Joachim: Die Länder haben auf der Ministerpräsidentenkonferenz in Leipzig mit dem Reformstaatsvertrag weitgehende Reformen des öffentlich-rechtlichen Rundfunks verabschiedet. Auch der Staatsvertrag zum Jugendmedienschutz ist 2024 zum Abschluss gekommen. Im kommenden Jahr wird zunächst die Umsetzung der Europäischen Vorgaben aus dem European Media Freedom Act im Zentrum der Medienpolitik stehen. Dies bietet den Ländern auch die Chance, eigene Akzente, etwa im Medienkonzentrationsrecht, zu setzen, die ergriffen werden sollten. Auch ist im Kontext der nationalen Gesetzgebung zu den weiteren europäischen Gesetzgebungsakten, wie der KI-Verordnung, sicherzustellen, dass die publizistische Vielfalt in Deutschland gewahrt wird. Schließlich wird in das Zentrum der Medienpolitik wieder die Stärkung des regionalen Journalismus rücken, die bereits in der Protokollerklärung zum Medienstaatsvertrag von den Ländern als Handlungsbereich identifiziert worden ist. Angesichts der verstärkten Konzentrationsentwicklungen auf dem Medienmarkt steht die Medienpolitik hier vor großen Herausforderungen.

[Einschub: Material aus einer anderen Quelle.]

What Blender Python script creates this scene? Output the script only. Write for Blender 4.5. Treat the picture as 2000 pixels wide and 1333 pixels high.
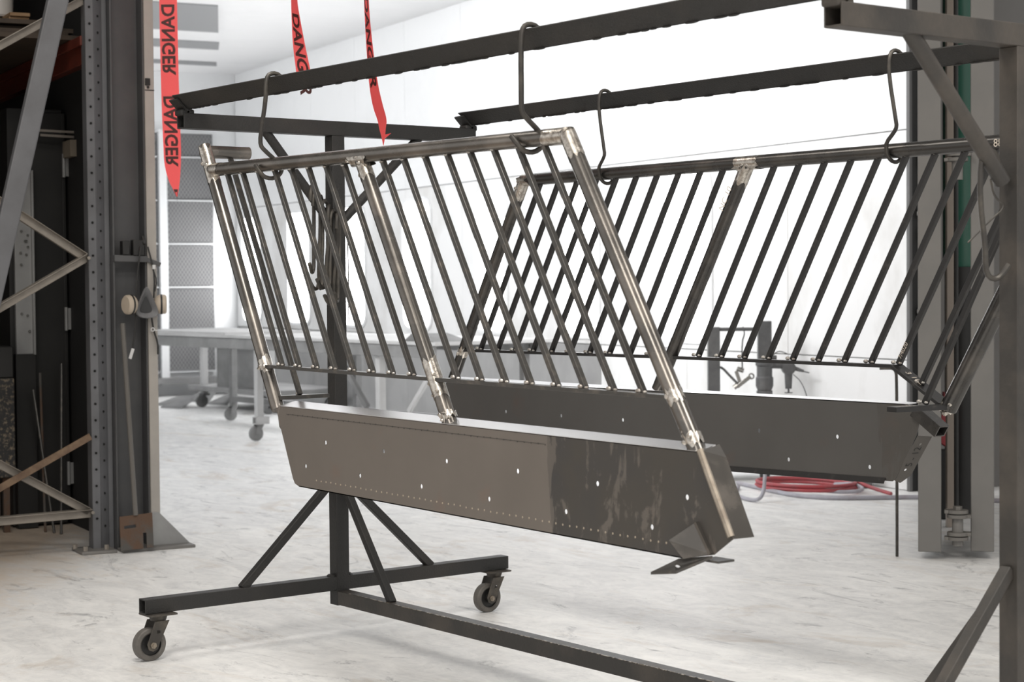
import bpy, bmesh, math, random
from mathutils import Vector, Matrix, Quaternion
from mathutils.geometry import tessellate_polygon
random.seed(7)
for o in list(bpy.data.objects): bpy.data.objects.remove(o)
S = bpy.context.scene
COL = S.collection
V = Vector
# ------------------------------------------------------------------ camera
cam_d = bpy.data.cameras.new('camera'); cam_o = bpy.data.objects.new('camera', cam_d); COL.objects.link(cam_o)
cr, cu, cf = V((0.60700793, 0.79465035, -0.00849673)), V((-0.0200492, 0.0260016, 0.9994608)), V((-0.7944429, 0.6065103, -0.0317153))
m = Matrix((cr, cu, -cf)).transposed().to_4x4(); m.translation = V((5.511, -3.4287, 1.2356))
cam_o.matrix_world = m
cam_d.sensor_width = 36.0; cam_d.lens = 64.29; cam_d.clip_start = 0.05; cam_d.clip_end = 200
cam_d.dof.use_dof = True; cam_d.dof.focus_distance = 5.7; cam_d.dof.aperture_fstop = 6.3
S.camera = cam_o
# ------------------------------------------------------------------ view / world / main lights
S.view_settings.view_transform = 'Standard'; S.view_settings.look = 'None'
S.view_settings.exposure = 0.0; S.view_settings.gamma = 1.0; S.view_settings.use_curve_mapping = False
W = bpy.data.worlds.new('world'); S.world = W; W.use_nodes = True
W.node_tree.nodes['Background'].inputs[0].default_value = (1.0, 0.98, 0.955, 1); W.node_tree.nodes['Background'].inputs[1].default_value = 0.75
PANEL_GLOW = 8.0      # booth wall lamps
BOOTH_FILL = 44.0     # W, each added booth fill light
HALL_LAMP = 100.0      # W, each hall ceiling lamp
def area(name, loc, sx, sy, power, color=(1,1,1), rot=(0,0,0)):
    d = bpy.data.lights.new(name, 'AREA'); d.shape = 'RECTANGLE'; d.size = sx; d.size_y = sy; d.energy = power; d.color = color
    o = bpy.data.objects.new(name, d); COL.objects.link(o); o.location = loc; o.rotation_euler = rot
    return o
# booth frame: t runs into the booth, n runs from its right wall towards its left wall
T = V((-.9857, .1687, 0)); N = V((-.1687, -.9857, 0)); W0 = V((-1.55, 4.875, 0)); Z = V((0, 0, 1))
BANG = math.atan2(.1687, -.9857)
def B(t, n, z=0.0): return W0 + T*t + N*n + Z*z
BW, BL, BH = 4.5, 11.8, 3.66
def aim(o, p): o.rotation_euler = (V(p)-o.location).to_track_quat('-Z', 'Y').to_euler()
for t, k in ((1.0, 1.0), (2.8, .85), (5.0, .6), (7.6, .42), (10.0, .35)):     # unseen fill lights added to brighten the right booth wall
    o = area('booth_fill_light', B(t, BW-.35, BH-.35), 1.0, 1.0, BOOTH_FILL*k, (1, 1, 1)); o.data.spread = math.radians(115); aim(o, B(t, 0, 2.35))
HALL_LAMPS = [(-.9, -1.3), (2.2, -1.6), (5.2, 0.4), (4.2, -4.2), (7.6, -3.0)]  # first lamp is added to brighten the rack bay floor
for (x, y) in HALL_LAMPS:
    area('hall_ceiling_light', V((x, y, 4.48)), 1.2, 1.2, HALL_LAMP*(.4 if x < 0 else 1), (1, .95, .88), (0, 0, .6))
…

„In das Zentrum der Medienpolitik wird wieder die Stärkung des regionalen Journalismus rücken.“

medienpolitik.net: Die Länder haben einen sehr umfangreichen Reformkatalog erarbeitet, durch den die KEF Ende der nächsten Beitragsperiode (2025 - 2028) mit ersten Einspareffekte bei den Anstalten rechnet Welche Erwartungen haben Sie in diesem Zusammenhang an die öffentlich-rechtlichen Sender?

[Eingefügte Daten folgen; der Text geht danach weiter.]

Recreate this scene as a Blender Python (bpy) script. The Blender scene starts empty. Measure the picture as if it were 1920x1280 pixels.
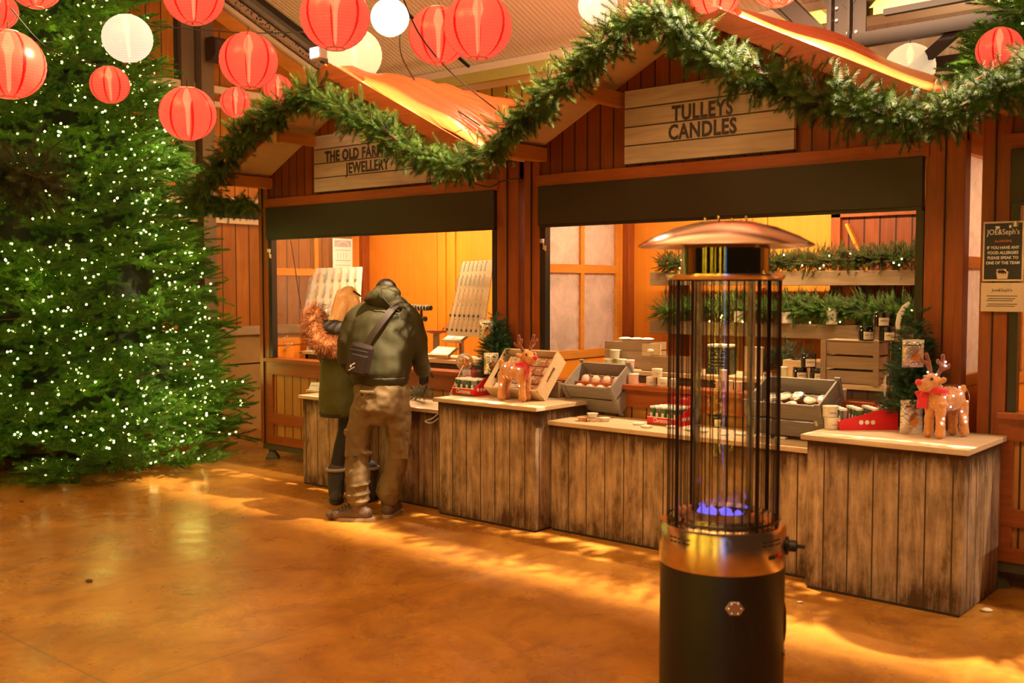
import bpy, bmesh, math, random
import numpy as np
from mathutils import Vector, Matrix, Euler
PI=math.pi; R=math.radians
random.seed(7); rng=np.random.default_rng(7)
SC=bpy.context.scene; COL=SC.collection
# ------------------------------------------------------------------ camera model (for measuring positions on real planes)
FPX=1950.; CH=1.7; PIT=R(3.08); YAW=R(40.4)
def _ray(x,y):
    a=(x-960)/FPX; b=-(y-640)/FPX
    d=Vector((a, math.cos(PIT)+b*math.sin(PIT), -math.sin(PIT)+b*math.cos(PIT)))
    c,s=math.cos(YAW),math.sin(YAW)
    return Vector((c*d.x-s*d.y, s*d.x+c*d.y, d.z))
def at(x,y,X=None,Y=None,Z=None,D=None):
    d=_ray(x,y)
    if Z is not None: t=(Z-CH)/d.z
    elif Y is not None: t=Y/d.y
    elif X is not None: t=X/d.x
    else: t=D
    return Vector((d.x*t,d.y*t,CH+d.z*t))
# ------------------------------------------------------------------ tagging
def thing(name,label,cat,loc=(0,0,0),rz=0,group=None):
    o=bpy.data.objects.new(name,None); COL.objects.link(o)
    o.location=loc; o.rotation_euler=(0,0,rz); o.empty_display_size=.1
    o['label']=label; o['category']=cat
    if group: o['group']=group
    return o
def tag(o,label,cat,group=None,kind=None):
    o['label']=label; o['category']=cat
    if group: o['group']=group
    if kind: o['kind']=kind
    return o
def copy_tree(o,parent=None):
    c=o.copy(); COL.objects.link(c); c.parent=parent
    for ch in o.children: copy_tree(ch,c)
    return c
def dup(o,loc,rz=None,label=None,scale=None):
    c=copy_tree(o); c.location=loc
    if rz is not None: c.rotation_euler=(0,0,rz)
    if label: c['label']=label
    if scale: c.scale=(scale,)*3
    return c
# ------------------------------------------------------------------ mesh builder
class M:
    def __init__(s): s.v=[]; s.f=[]; s.m=[]; s.mi=0
    def add(s,vs,fs):
        b=len(s.v); s.v+= [tuple(v) for v in vs]; s.f+=[tuple(i+b for i in f) for f in fs]; s.m+=[s.mi]*len(fs)
        return s
    def mat(s,i): s.mi=i; return s
    def box(s,x0,y0,z0,x1,y1,z1):
        x0,x1=min(x0,x1),max(x0,x1);y0,y1=min(y0,y1),max(y0,y1);z0,z1=min(z0,z1),max(z0,z1)
        v=[(x0,y0,z0),(x1,y0,z0),(x1,y1,z0),(x0,y1,z0),(x0,y0,z1),(x1,y0,z1),(x1,y1,z1),(x0,y1,z1)]
        return s.add(v,[(0,3,2,1),(4,5,6,7),(0,1,5,4),(1,2,6,5),(2,3,7,6),(3,0,4,7)])
    def cb(s,cx,cy,cz,sx,sy,sz): return s.box(cx-sx/2,cy-sy/2,cz-sz/2,cx+sx/2,cy+sy/2,cz+sz/2)
    def obox(s,c,size,rot):
        mt=(rot if isinstance(rot,Matrix) else Euler(rot).to_matrix()); q=M().cb(0,0,0,*size)
        return s.add([mt@Vector(v)+Vector(c) for v in q.v],q.f)
    def bar(s,p0,p1,w,h,up=(0,0,1)):
        p0=Vector(p0);p1=Vector(p1);d=(p1-p0).normalized();u=Vector(up)
        if abs(d.dot(u))>.98:u=Vector((0,1,0))
        a=d.cross(u).normalized();b=a.cross(d).normalized()
        v=[]
        for p in (p0,p1):
            for i,j in ((-1,-1),(1,-1),(1,1),(-1,1)): v.append(p+a*(i*w/2)+b*(j*h/2))
        return s.add(v,[(3,2,1,0),(4,5,6,7),(0,1,5,4),(1,2,6,5),(2,3,7,6),(3,0,4,7)])
    def loft(s,rings,cap=True,closed=False):
        n=len(rings[0]); vs=[p for r in rings for p in r]; fs=[]
        k=len(rings)
        for i in range(k if closed else k-1):
            for j in range(n):
                a=i*n+j;b=i*n+(j+1)%n;c=((i+1)%k)*n+(j+1)%n;d=((i+1)%k)*n+j
                fs.append((a,b,c,d))
        if cap and not closed: fs.append(tuple(range(n-1,-1,-1))); fs.append(tuple((k-1)*n+j for j in range(n)))
        return s.add(vs,fs)
    def lathe(s,prof,n=20,c=(0,0,0),cap=True,ax=None):
        mt=Vector((0,0,1)).rotation_difference(Vector(ax)).to_matrix() if ax else Matrix.Identity(3)
        rings=[[mt@Vector((r*math.cos(2*PI*j/n),r*math.sin(2*PI*j/n),z))+Vector(c) for j in range(n)] for r,z in prof]
        return s.loft(rings,cap)
    def cyl(s,c,r,h,n=20,r2=None): return s.lathe([(r,0),(r if r2 is None else r2,h)],n,c)
    def tube(s,pts,r,n=8,cap=True):
        pts=[Vector(p) for p in pts]; rings=[]; k=len(pts); a=None
        for i,p in enumerate(pts):
            d=(pts[min(i+1,k-1)]-pts[max(i-1,0)]).normalized()
            if a is None: a=d.cross(Vector((0,0,1)) if abs(d.z)<.9 else Vector((0,1,0))).normalized()
            else: a=(a-d*a.dot(d)).normalized()
            b=d.cross(a); rr=r[i] if isinstance(r,(list,tuple)) else r
            if not isinstance(rr,(list,tuple)): rr=(rr,rr)
            rings.append([p+a*(rr[0]*math.cos(2*PI*j/n))+b*(rr[1]*math.sin(2*PI*j/n)) for j in range(n)])
        return s.loft(rings,cap)
    def sph(s,c,r,nu=16,nv=10,rot=None):
        if not isinstance(r,(tuple,list)): r=(r,r,r)
        mt=Euler(rot).to_matrix() if rot else Matrix.Identity(3); c=Vector(c)
        rings=[]
        for i in range(1,nv):
            t=PI*i/nv
            rings.append([mt@Vector((r[0]*math.sin(t)*math.cos(2*PI*j/nu),r[1]*math.sin(t)*math.sin(2*PI*j/nu),-r[2]*math.cos(t)))+c for j in range(nu)])
        b=len(s.v); s.loft(rings,False)
        top=mt@Vector((0,0,r[2]))+c; bot=mt@Vector((0,0,-r[2]))+c; k=(nv-2)*nu
        s.v+= [tuple(bot),tuple(top)]; nb=len(s.v)-2
        for j in range(nu):
            s.f.append((b+(j+1)%nu,b+j,nb)); s.f.append((b+k+j,b+k+(j+1)%nu,nb+1)); s.m+=[s.mi]*2
        return s
    def prism(s,poly,y0,y1):      # polygon in XZ, extruded in Y
        n=len(poly); v=[(x,y0,z) for x,z in poly]+[(x,y1,z) for x,z in poly]
        f=[tuple(range(n)),tuple(range(2*n-1,n-1,-1))]+[(j,j+n,(j+1)%n+n,(j+1)%n) for j in range(n)]
        return s.add(v,f)
    def xf(s,mt): s.v=[tuple(mt@Vector(v)) for v in s.v]; return s
    def mv(s,x,y,z): return s.xf(Matrix.Translation((x,y,z)))
    def rot(s,ang,ax): return s.xf(Matrix.Rotation(ang,4,ax))
    def join(s,o):
        b=len(s.v); s.v+=o.v; s.f+=[tuple(i+b for i in f) for f in o.f]; s.m+=o.m; return s
    def build(s,name,mats,parent=None,loc=None,rot=None,smooth=False,bevel=0,sub=0):
        me=bpy.data.meshes.new(name); me.from_pydata(s.v,[],s.f)
        if not isinstance(mats,(list,tuple)): mats=[mats]
        for m in mats: me.materials.append(m)
        me.polygons.foreach_set('material_index',s.m)
        bm=bmesh.new(); bm.from_mesh(me); bmesh.ops.recalc_face_normals(bm,faces=bm.faces); bm.to_mesh(me); bm.free()
        if smooth: me.polygons.foreach_set('use_smooth',[True]*len(me.polygons))
        me.update()
        o=bpy.data.objects.new(name,me); COL.objects.link(o)
        if parent: o.parent=parent
        if loc is not None: o.location=loc
        if rot is not None: o.rotation_euler=rot
        if bevel:
            b=o.modifiers.new('b','BEVEL'); b.width=bevel; b.segments=2; b.limit_method='ANGLE'
        if sub:
            b=o.modifiers.new('s','SUBSURF'); b.levels=sub; b.render_levels=sub
        if smooth and bevel==0 and not sub and hasattr(me,'set_sharp_from_angle'): me.set_sharp_from_angle(angle=R(40))
        return o
def struct(o): o['kind']='structure'; return o
def shell(o,vox,it=6,fac=.5,dis=0,dsize=.1,tex='CLOUDS'):
    m=o.modifiers.new('r','REMESH'); m.mode='VOXEL'; m.voxel_size=vox; m.use_smooth_shade=True
    m=o.modifiers.new('s','SMOOTH'); m.iterations=it; m.factor=fac
    if dis:
        t=bpy.data.textures.new('t',tex); t.noise_scale=dsize
        if tex=='CLOUDS': t.noise_depth=1
        m=o.modifiers.new('d','DISPLACE'); m.texture=t; m.strength=dis; m.mid_level=.5; m.texture_coords='GLOBAL'
    return o
# ------------------------------------------------------------------ materials
class N:
    def __init__(s,name):
        s.m=bpy.data.materials.new(name); s.m.use_nodes=True; s.t=s.m.node_tree; s.n=s.t.nodes; s.l=s.t.links
        s.b=s.n['Principled BSDF']; s.out=s.n['Material Output']
    def nd(s,ty,**k):
        q=s.n.new(ty)
        for a,b in k.items(): setattr(q,a,b)
        return q
    def lk(s,a,b): s.l.new(a,b)
    def val(s,node,**k):
        for a,b in k.items():
            i=node.inputs[a.replace('_',' ')]
            if hasattr(b,'links'): s.l.new(b,i)
            else: i.default_value=b
        return node
    def math(s,op,a,b=None,c=None,clamp=False):
        q=s.nd('ShaderNodeMath',operation=op,use_clamp=clamp)
        for i,x in enumerate((a,b,c)):
            if x is None: continue
            if hasattr(x,'links'): s.l.new(x,q.inputs[i])
            else: q.inputs[i].default_value=x
        return q.outputs[0]
    def mix(s,f,a,b,blend='MIX'):
        q=s.nd('ShaderNodeMix',data_type='RGBA',blend_type=blend)
        for i,x in ((0,f),(6,a),(7,b)):
            if hasattr(x,'links'): s.l.new(x,q.inputs[i])
            else: q.inputs[i].default_value=(tuple(x)+(1,) if i>0 and len(x)==3 else x)
        return q.outputs[2]
    def ramp(s,f,stops):
        q=s.nd('ShaderNodeValToRGB'); e=q.color_ramp.elements
        while len(e)<len(stops): e.new(.5)
        for i,(p,c) in enumerate(stops):
            e[i].position=p; e[i].color=(c,c,c,1) if isinstance(c,(int,float)) else tuple(c)+(1,)
        s.l.new(f,q.inputs[0]); return q.outputs[0]
    def obj(s,sc=(1,1,1),loc=(0,0,0)):
        t=s.nd('ShaderNodeTexCoord'); mp=s.nd('ShaderNodeMapping'); s.l.new(t.outputs['Object'],mp.inputs[0])
        mp.inputs['Scale'].default_value=sc; mp.inputs['Location'].default_value=loc; return mp.outputs[0]
    def noise(s,vec,sc,det=4,rough=.6,dist=0):
        q=s.nd('ShaderNodeTexNoise'); s.l.new(vec,q.inputs['Vector']); q.inputs['Scale'].default_value=sc
        q.inputs['Detail'].default_value=det; q.inputs['Roughness'].default_value=rough; q.inputs['Distortion'].default_value=dist
        return q.outputs['Fac']
    def sep(s,vec): q=s.nd('ShaderNodeSeparateXYZ'); s.l.new(vec,q.inputs[0]); return q.outputs
    def bump(s,h,st=.3,d=.01):
        q=s.nd('ShaderNodeBump'); q.inputs['Strength'].default_value=st; q.inputs['Distance'].default_value=d
        s.l.new(h,q.inputs['Height']); s.l.new(q.outputs[0],s.b.inputs['Normal'])
    def col(s,c):
        if hasattr(c,'links'): s.l.new(c,s.b.inputs['Base Color'])
        else: s.b.inputs['Base Color'].default_value=tuple(c)+(1,)
def pr(name,col,rough=.6,metal=0,noise=.12,nsc=30,bump=0,em=None,est=0,trans=0,coat=0,sheen=0,spec=.5,alpha=1):
    q=N(name)
    if noise:
        n=q.noise(q.obj(),nsc,3)
        q.col(q.mix(n,[c*(1-noise) for c in col],[min(1,c*(1+noise)) for c in col]))
        if bump: q.bump(n,bump,.01)
    else: q.col(col)
    b=q.b.inputs
    b['Roughness'].default_value=rough; b['Metallic'].default_value=metal; b['Transmission Weight'].default_value=trans
    b['Coat Weight'].default_value=coat; b['Sheen Weight'].default_value=sheen; b['Specular IOR Level'].default_value=spec; b['Alpha'].default_value=alpha
    if em: b['Emission Color'].default_value=tuple(em)+(1,); b['Emission Strength'].default_value=est
    return q.m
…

Joachim: Im Auftrag der Länder hat die KEF ein Sondergutachten erstellt, in dem diese wesentlichen Teile des Reformstaatsvertrages bewertet hat. Danach werden zumindest in den Jahren 2025 und 2026 die Einspareffekte des beschlossenen Reformstaatsvertrages zunächst begrenzt sein. Erst in der darauf folgenden Beitragsperiode wird es größere Effekte geben. Die Anstalten sind daher weiter in der Verantwortung auf Basis des bestehenden Auftrags ihren Beitrag dazu zu leisten, Wirtschaftlichkeitsreserven zu heben und so zu einem angemessenen Rundfunkbeitrag in der Zukunft beizutragen. Der Dritte Medienänderungsstaatsvertrag hat mit der Einführung von Benchmarks ebenfalls Impulse gesetzt und der Reformstaatsvertrag dient mit seinen weitergehenden Vorgaben zur Steigerung der Kostentransparenz ebenfalls dem Ziel, dass die Anstalten besser wirtschaften.